Selling Fast
On the Basis of Sex
Balli Kaur Jaswal + Amy Remeikis + Katy Hessel + Suzie Miller + Christine Jackman
Auditorium 1, slq
Regular Program
1079
#Performances
#About the event
Duration: 60 minutes
Overlooked, overworked and over it...these writers consider the expectations forced upon women, how far the feminist movement has come and how much further there is still to go. In law, art, family and politics, these books make the case for how women can assert their strength.
#Artists
Balli Kaur Jaswal
Balli Kaur Jaswal is the author of five novels, including the international bestseller Erotic Stories for Punjabi Widows which was a Reese Witherspoon’s Book Club pick in 2018. She has held fellowships at the University of East Anglia and Nanyang Technological University, where she also completed her PhD in South Asian diaspora writing. Her non-fiction has appeared in the New York Times, Harper’s Bazaar India, Refinery29 and Salon.com, among other publications.
Amy Remeikis
Amy Remeikis is the political reporter for The Guardian. She writes on the major political issues in Australia, crime, the courts and the environment. She is a regular panellist on the ABC's Insiders program and was the inaugural nominee for the Young Walkley awards.
Katy Hessel
Katy Hessel is a British art historian, broadcaster and curator. She runs @thegreatwomenartists, an Instagram account that has celebrated women artists on a daily basis since October 2015. She hosts and writes The Great Women Artists Podcast, where she has interviewed guests from Turner Prize-winner Lubaina Himid to writers Ali Smith and Deborah Levy. British Vogue and the Evening Standard listed it among their best podcasts. She is also the host of the podcast Dior Talks – Feminist Art, which includes interviews with artists such as Tracey Emin and Judy Chicago.
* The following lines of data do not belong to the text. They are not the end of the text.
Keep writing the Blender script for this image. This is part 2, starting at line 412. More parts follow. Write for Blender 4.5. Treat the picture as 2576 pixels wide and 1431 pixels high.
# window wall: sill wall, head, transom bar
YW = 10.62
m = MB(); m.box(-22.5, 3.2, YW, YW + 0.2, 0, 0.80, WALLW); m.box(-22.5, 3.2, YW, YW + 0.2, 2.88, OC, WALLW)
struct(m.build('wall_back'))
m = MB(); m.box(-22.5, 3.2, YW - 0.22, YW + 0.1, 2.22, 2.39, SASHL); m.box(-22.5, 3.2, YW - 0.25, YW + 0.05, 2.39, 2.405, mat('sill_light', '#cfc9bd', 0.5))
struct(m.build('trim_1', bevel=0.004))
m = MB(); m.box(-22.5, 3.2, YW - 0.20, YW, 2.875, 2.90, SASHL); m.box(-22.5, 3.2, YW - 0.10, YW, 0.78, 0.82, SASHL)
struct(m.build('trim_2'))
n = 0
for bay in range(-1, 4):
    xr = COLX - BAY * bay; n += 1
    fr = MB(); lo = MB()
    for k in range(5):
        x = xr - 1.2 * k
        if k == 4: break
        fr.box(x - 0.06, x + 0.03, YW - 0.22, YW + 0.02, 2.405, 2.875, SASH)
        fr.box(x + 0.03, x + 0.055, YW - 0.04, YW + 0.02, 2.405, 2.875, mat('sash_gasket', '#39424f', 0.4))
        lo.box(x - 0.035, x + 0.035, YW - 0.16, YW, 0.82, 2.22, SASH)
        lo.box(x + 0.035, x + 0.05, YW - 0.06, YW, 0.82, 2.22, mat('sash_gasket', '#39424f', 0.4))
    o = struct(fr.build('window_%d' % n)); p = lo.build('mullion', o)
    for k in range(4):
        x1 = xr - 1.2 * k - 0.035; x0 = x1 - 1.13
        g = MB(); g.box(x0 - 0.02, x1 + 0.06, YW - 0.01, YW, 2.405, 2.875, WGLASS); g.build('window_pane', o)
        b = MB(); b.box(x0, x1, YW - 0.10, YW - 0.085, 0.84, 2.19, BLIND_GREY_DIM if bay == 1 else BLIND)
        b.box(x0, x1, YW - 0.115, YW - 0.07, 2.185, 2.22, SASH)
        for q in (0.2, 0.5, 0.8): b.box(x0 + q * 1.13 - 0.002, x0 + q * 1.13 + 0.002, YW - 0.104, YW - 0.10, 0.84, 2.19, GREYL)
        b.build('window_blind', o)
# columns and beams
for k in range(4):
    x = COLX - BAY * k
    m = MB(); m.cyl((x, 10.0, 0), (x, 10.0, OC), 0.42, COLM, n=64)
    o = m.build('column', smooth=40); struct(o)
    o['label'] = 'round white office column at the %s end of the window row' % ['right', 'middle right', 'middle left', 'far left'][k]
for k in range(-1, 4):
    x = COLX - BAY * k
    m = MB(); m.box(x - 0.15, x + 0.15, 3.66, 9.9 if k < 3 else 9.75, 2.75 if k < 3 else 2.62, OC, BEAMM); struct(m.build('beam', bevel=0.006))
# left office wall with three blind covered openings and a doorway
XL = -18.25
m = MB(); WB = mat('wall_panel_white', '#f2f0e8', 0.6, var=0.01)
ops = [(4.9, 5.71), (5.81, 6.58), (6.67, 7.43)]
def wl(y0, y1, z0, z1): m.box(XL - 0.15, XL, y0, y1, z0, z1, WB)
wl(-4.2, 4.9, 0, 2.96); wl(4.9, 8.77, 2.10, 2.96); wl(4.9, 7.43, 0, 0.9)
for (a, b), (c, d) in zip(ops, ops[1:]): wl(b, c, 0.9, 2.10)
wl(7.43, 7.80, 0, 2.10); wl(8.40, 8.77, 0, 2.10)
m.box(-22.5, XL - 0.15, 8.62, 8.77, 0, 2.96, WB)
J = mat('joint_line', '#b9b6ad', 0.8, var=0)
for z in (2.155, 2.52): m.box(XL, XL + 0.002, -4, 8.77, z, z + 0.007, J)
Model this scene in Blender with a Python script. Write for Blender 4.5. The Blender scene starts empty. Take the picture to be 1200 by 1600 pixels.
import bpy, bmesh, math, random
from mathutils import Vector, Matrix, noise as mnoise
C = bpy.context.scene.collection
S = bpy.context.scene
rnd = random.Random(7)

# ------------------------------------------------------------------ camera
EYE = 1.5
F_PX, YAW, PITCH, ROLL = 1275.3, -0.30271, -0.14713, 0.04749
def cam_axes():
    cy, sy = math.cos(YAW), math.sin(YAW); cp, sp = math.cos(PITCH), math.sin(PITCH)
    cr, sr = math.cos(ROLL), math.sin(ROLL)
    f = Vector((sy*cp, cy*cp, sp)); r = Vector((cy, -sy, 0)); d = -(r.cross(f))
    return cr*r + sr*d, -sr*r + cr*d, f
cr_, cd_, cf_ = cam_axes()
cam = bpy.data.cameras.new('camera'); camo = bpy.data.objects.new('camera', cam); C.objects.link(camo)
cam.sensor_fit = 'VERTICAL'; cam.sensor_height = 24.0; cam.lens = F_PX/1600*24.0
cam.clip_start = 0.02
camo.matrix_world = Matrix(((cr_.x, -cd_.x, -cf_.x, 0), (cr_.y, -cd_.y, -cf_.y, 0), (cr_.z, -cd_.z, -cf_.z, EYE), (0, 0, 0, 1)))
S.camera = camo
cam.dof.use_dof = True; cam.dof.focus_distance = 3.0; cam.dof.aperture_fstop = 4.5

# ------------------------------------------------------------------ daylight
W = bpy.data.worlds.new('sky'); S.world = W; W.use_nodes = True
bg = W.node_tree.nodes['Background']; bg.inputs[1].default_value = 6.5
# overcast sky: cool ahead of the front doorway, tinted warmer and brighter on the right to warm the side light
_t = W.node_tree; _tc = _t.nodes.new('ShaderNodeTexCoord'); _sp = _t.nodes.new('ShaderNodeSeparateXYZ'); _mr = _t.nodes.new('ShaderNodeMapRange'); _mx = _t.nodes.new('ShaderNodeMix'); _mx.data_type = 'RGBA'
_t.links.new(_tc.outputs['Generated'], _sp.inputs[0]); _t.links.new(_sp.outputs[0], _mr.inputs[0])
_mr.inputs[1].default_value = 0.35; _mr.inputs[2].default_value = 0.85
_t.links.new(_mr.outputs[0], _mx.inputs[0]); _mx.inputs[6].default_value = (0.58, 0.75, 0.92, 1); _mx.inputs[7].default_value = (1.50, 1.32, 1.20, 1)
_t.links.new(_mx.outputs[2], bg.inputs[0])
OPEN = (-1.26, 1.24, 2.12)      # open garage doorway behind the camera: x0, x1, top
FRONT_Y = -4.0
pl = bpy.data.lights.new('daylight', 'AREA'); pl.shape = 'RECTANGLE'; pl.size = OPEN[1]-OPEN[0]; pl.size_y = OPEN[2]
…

Katy has written extensively on the subject of women artists, for British Vogue and Harper’s Bazaar, curated exhibitions at Victoria Miro Gallery, Stephen Friedman Gallery, Kasmin Gallery, and more, and runs the annual The Great Women Artists Residency at Palazzo Monti, Brescia. She once took over a floor of Tate Modern for a Tate Late. She has lectured at the National Gallery and Cambridge University, fronted films for the Tate, Barbican and Royal Academy of Arts, as well as writing and presenting arts documentaries for the BBC.
In 2021, she was selected for the Forbes 30 Under 30 list in Art & Culture, and, since 2022, she has held the position as the curatorial trustee of Charleston, the modernist former home and studio of the Bloomsbury Group. Writing and speaking about art history in an accessible and fun manner, her goal is to readdress the gender imbalance in the art world by reinserting women back into the canon of art history. The Story of Art Without Men is her first book.
Suzie Miller
Suzie Miller is a contemporary international playwright, screenwriter and novelist. Based in both London, UK, and Sydney, Australia, Miller's work has been produced around the world winning multiple prestigious awards, including the Laurence Olivier Award for Best New Play 2023, for her smash hit one-woman play Prima Facie, which had a soldout season on London's West End and opened on Broadway in New York, April 2023. Miller is educated in science and law, with a doctorate in drama and mathematics. She practised human rights law before writing full time and is currently developing major projects across the UK, USA and Australia in theatre, literature and screen. Prima Facie is her first novel.
Christine Jackman
Christine Jackman began her career as a journalist with the Courier-Mail in Brisbane, Australia, in 1993. She has worked in New York as a foreign correspondent for NewsCorp, in the Canberra press gallery and as the Australian's social issues writer. After several years as a staff writer for the Weekend Australian Magazine, Christine embraced freelance journalism, with features published in Good Weekend, Vogue and the Australian Women's Weekly. She is also a communications consultant.